Today, the idea isn’t to eliminate mechanical heating and cooling systems entirely, but to use them only when necessary. Bioclimatic design can be high-tech, as well, La Roche said. He pointed to the Cooper Union building in New York City, which uses natural ventilation when possible, but has sensors that can detect changes in the internal climate, and kick on mechanical heating or cooling systems when necessary.
People tend to be more comfortable in buildings designed with these principles. “There’s more insulation, there are fewer drafts,” Glicksman said. Working in buildings with natural light has been linked to higher productivity, as has ventilation.
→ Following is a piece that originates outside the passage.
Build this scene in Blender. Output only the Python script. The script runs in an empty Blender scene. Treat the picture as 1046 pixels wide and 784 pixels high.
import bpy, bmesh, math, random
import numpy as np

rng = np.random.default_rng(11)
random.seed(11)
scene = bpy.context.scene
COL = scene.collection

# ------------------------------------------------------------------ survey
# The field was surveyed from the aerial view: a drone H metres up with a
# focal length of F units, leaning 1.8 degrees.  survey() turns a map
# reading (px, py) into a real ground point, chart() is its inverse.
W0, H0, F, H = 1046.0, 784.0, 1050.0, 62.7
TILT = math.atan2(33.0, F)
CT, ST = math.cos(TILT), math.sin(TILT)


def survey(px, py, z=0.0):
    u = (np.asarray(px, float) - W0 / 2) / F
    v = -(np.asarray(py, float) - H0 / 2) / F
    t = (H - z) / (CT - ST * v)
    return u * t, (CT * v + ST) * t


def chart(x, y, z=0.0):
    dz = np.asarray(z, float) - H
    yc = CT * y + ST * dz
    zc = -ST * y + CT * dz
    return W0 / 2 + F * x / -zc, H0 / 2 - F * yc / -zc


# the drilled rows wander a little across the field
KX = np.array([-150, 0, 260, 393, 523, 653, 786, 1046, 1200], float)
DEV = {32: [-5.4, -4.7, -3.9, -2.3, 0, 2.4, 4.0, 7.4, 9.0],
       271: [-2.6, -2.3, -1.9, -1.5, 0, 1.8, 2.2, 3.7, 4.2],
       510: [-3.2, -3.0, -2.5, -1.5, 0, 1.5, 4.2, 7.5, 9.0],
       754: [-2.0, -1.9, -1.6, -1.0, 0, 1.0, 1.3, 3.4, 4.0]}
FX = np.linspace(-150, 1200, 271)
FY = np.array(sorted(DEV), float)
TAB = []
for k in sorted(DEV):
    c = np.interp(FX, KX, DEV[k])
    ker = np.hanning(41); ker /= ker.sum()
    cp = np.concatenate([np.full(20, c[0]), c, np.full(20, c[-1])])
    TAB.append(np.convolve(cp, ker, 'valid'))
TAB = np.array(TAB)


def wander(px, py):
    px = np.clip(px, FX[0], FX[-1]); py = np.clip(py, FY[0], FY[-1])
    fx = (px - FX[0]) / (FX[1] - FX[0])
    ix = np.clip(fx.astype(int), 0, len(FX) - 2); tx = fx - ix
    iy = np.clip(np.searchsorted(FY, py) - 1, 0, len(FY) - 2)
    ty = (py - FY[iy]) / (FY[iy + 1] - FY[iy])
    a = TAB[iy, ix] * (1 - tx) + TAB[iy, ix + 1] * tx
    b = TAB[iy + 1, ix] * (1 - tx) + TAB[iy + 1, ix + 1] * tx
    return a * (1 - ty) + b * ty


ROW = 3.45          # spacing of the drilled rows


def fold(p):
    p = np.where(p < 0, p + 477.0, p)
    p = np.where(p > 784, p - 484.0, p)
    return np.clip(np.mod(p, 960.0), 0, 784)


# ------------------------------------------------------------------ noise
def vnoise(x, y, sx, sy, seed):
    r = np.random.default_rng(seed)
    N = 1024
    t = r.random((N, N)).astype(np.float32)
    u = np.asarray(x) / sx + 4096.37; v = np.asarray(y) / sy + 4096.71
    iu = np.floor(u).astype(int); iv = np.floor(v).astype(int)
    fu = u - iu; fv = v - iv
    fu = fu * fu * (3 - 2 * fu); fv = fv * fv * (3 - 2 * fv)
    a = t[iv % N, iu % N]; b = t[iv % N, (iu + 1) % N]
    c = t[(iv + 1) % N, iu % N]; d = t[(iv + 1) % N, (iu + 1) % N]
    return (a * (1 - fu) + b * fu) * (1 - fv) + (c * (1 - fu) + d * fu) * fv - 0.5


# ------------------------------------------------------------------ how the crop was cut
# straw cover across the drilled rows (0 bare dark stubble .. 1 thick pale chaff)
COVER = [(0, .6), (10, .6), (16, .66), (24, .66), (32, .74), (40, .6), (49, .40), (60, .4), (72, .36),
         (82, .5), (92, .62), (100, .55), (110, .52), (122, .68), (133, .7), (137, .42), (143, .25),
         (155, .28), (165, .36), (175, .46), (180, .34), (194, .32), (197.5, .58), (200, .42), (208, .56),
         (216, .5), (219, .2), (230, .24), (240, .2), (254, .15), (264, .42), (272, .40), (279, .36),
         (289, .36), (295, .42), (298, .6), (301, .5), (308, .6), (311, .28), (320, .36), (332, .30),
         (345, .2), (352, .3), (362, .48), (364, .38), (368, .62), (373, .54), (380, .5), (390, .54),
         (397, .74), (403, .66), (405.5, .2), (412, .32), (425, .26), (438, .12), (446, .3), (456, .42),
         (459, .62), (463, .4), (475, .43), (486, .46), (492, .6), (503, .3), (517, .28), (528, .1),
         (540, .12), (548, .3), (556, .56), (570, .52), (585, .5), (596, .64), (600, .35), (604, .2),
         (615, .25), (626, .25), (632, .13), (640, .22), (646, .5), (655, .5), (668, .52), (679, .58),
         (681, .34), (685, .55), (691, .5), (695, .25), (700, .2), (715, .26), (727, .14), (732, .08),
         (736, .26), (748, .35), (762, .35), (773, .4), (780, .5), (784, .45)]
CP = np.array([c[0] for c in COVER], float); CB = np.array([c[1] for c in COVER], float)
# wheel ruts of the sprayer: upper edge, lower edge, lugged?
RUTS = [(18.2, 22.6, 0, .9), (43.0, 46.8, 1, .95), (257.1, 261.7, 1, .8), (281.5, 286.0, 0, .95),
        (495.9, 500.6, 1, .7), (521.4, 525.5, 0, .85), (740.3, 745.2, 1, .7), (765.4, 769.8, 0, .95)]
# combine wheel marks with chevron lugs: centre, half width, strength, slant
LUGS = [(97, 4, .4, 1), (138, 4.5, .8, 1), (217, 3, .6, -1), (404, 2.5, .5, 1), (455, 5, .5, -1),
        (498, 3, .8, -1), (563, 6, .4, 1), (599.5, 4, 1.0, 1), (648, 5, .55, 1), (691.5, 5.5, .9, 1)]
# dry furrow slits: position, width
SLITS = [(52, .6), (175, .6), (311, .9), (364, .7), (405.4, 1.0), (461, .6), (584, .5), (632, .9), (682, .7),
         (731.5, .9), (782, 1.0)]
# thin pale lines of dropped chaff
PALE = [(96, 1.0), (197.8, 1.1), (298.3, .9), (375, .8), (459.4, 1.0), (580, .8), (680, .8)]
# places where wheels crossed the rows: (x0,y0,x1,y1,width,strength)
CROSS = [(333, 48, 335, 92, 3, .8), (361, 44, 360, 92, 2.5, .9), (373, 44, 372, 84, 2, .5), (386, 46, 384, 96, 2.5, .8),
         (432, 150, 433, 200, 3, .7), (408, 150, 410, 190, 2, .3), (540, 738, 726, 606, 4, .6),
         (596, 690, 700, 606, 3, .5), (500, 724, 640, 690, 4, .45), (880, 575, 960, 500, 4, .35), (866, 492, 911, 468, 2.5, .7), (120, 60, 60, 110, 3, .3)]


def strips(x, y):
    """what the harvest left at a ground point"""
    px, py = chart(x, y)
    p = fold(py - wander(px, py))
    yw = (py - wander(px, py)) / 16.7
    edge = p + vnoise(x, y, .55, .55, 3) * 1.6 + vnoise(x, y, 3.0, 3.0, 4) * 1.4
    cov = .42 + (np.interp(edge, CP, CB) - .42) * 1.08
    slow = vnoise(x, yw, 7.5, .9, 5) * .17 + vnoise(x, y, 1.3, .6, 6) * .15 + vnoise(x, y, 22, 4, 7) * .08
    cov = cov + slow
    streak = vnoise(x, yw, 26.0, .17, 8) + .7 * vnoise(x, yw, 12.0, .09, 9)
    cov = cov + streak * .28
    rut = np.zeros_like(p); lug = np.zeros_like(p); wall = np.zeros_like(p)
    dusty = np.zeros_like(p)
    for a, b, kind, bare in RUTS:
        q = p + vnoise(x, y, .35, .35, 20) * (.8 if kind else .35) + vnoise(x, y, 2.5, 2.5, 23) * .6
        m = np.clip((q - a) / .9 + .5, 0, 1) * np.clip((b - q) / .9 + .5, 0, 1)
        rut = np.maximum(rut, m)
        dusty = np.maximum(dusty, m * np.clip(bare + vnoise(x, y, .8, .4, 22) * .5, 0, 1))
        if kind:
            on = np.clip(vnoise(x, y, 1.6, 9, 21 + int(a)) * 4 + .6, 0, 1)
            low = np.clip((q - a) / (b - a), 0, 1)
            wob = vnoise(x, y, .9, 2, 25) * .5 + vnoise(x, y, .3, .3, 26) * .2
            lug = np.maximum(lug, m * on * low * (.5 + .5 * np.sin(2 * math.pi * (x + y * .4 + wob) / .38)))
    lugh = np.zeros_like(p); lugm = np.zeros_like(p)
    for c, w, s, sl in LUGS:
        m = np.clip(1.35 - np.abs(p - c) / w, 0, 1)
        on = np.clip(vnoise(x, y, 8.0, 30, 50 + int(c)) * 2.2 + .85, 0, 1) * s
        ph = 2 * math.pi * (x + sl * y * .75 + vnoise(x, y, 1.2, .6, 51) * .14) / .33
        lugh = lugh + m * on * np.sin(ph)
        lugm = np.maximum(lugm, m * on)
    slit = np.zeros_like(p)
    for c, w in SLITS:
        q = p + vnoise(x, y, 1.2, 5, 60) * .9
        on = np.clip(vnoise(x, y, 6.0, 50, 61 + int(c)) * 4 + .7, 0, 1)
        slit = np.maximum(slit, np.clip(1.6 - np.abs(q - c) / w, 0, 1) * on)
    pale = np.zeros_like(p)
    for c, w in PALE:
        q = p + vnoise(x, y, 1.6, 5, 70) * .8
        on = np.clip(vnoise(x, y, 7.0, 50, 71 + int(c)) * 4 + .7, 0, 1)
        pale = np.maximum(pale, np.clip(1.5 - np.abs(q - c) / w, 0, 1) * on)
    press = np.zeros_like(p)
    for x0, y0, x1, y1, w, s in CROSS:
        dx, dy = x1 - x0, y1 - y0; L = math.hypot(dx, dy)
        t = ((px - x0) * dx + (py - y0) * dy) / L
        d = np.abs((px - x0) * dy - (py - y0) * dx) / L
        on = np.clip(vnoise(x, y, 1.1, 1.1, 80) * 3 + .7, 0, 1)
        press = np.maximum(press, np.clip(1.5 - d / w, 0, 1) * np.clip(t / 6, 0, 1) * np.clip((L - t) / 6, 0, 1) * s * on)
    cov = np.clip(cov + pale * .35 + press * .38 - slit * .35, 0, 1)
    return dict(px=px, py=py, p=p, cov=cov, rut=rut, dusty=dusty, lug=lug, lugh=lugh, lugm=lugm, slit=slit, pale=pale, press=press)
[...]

Climatically designed buildings make economic sense, as well, La Roche said. Lower energy requirements mean lower energy costs. In some cases, the initial investment is higher, but not always, he said. “If you put a window in the right place instead of the wrong place, it’s going to be the same cost,” he said. “But the cost to operate the building is going to be different, so if you put it in the right place, it will save you money after.”
Strategies like ventilation and cooling towers, though, haven’t caught on in a big way in the United States. Isolated architects and building owners are interested, and passive houses—which use only a quarter of the energy of a traditional home—crop up across the country. But the United States lags far behind other parts of the world. “We’re far behind where a lot of the Europeans and some Scandinavian countries are,” Glicksman said. “But the trajectory has been slow, and it’s not high on the priority list to do these types of things.”
Despite the long-term economic benefits of bioclimatic design, one of the barriers to wider implementation in the United States is still the cost. “Part of the problem is the people who build the buildings don't pay for the utility bills,” Glicksman said.
Energy efficiency codes, which set standards for new buildings, can push developers to construct in energy-efficient ways, but they vary widely between states. And codes won’t be able to drive change alone. “People have to want to do the right thing,” La Roche said. “This is a way to help reduce impact on climate change, and it’s also a way to make buildings that are better designed.”